En general, no es preciso que el sufrimiento desaparezca por completo para experimentar una felicidad intensa. Basta que se alivie en algún grado el tormento que soportamos para que un suculento deleite aparezca.
Las porciones del bien, nacidas directamente de las entrañas del mal o de la reducción de su dominio, constituyen golosinas de excepcional calidad siendo su principal atributo la procedencia del auténtico interior de la vida.
Vivir, decía Ortega, significa cierta dificultad del ser. Y el ser en sus incorregibles tropiezos con lo imaginario y lo real, contra lo heredado y lo envolvente, halla de vez en cuando un resguardo donde complacerse. Son pequeños momentos cuyo sabor muy dulce se expande desde el primer punto del sorbo a las estribaciones extremas de todos los demás sentidos.
Tal irradiación puede ser el asomo de la felicidad absoluta. Iluminación y electrocutación, exultación y ceguera, altísimo gozo y eminente desaparición.

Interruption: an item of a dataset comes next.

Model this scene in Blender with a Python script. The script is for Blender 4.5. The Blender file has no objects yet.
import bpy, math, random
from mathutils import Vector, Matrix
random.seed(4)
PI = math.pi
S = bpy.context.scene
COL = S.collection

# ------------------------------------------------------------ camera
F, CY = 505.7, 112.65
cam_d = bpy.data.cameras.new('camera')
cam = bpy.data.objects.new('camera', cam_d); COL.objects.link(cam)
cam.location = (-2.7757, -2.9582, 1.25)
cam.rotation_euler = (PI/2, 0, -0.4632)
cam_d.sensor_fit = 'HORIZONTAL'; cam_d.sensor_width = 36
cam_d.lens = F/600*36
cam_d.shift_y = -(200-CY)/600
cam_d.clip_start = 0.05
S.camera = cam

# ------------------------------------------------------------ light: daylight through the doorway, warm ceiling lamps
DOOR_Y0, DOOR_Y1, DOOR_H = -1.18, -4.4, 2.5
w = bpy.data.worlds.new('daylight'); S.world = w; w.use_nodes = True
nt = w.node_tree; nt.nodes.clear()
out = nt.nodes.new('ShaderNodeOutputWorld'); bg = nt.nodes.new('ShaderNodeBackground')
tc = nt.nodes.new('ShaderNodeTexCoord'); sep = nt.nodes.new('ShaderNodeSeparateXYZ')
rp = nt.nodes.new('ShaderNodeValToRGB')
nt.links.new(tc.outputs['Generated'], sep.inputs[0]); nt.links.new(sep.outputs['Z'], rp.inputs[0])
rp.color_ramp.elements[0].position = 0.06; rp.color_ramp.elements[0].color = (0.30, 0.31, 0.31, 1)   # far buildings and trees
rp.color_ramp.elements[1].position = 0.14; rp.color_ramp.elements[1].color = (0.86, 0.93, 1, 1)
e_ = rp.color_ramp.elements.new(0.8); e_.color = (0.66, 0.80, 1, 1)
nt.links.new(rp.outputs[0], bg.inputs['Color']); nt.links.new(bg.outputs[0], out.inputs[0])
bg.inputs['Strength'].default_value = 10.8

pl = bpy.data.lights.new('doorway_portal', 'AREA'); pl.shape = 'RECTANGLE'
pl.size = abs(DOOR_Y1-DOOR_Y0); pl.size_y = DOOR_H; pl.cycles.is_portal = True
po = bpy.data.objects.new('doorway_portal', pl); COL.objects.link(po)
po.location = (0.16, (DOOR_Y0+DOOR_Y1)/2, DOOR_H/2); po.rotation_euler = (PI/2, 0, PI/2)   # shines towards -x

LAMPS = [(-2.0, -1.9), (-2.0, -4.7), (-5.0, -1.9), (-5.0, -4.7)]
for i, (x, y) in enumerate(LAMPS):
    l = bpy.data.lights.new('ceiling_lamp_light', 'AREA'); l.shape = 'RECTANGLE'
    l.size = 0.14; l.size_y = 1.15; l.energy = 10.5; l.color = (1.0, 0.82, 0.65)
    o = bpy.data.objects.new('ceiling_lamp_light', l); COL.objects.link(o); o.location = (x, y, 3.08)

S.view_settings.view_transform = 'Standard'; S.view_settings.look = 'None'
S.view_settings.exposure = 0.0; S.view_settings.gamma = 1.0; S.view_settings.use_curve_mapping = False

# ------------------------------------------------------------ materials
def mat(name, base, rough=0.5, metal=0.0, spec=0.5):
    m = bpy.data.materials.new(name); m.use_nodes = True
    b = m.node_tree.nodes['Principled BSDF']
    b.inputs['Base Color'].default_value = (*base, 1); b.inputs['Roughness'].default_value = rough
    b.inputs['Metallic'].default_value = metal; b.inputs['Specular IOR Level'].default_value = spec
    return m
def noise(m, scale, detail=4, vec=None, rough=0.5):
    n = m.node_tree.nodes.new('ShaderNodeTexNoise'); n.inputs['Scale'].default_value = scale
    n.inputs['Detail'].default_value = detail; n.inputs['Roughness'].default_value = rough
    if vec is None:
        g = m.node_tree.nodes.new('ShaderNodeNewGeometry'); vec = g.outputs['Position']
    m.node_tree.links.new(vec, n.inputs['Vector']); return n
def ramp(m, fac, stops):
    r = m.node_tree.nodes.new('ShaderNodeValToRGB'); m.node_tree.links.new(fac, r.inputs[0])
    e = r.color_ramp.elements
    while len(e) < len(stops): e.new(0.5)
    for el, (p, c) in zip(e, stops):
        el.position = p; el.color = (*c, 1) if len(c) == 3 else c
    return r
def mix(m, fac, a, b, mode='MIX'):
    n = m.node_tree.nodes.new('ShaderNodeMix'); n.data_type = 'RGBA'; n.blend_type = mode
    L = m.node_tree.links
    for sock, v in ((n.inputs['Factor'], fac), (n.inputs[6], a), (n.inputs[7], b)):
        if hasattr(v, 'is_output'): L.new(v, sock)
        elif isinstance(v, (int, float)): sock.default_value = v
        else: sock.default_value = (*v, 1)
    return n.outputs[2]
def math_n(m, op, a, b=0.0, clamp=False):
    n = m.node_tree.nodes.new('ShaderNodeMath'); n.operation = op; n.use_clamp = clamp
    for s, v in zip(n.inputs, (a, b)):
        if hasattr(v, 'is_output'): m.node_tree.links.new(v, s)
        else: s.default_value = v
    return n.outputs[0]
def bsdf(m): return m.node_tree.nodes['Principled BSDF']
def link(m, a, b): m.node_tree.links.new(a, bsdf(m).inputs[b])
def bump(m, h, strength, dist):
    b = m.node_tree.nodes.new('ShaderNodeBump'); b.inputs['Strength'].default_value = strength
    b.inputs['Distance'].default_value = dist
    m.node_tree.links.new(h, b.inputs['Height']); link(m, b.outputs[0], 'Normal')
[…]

La tristeza nos sobrecarga o mineraliza mientras la alegría nos desgrava. Con tino, la felicidad nos elimina. Nos envía entre los efluvios del perfume a un paraje donde el nombre propio sucumbe y sólo prevalece un yo velado por el resplandor. O bien, el perfume curativo conduce a las anónimas praderas del amor y el buen humor. Sin males ni enemigos, sin culpas ni esclavos, una plantación entera por inaugurar y cultivar.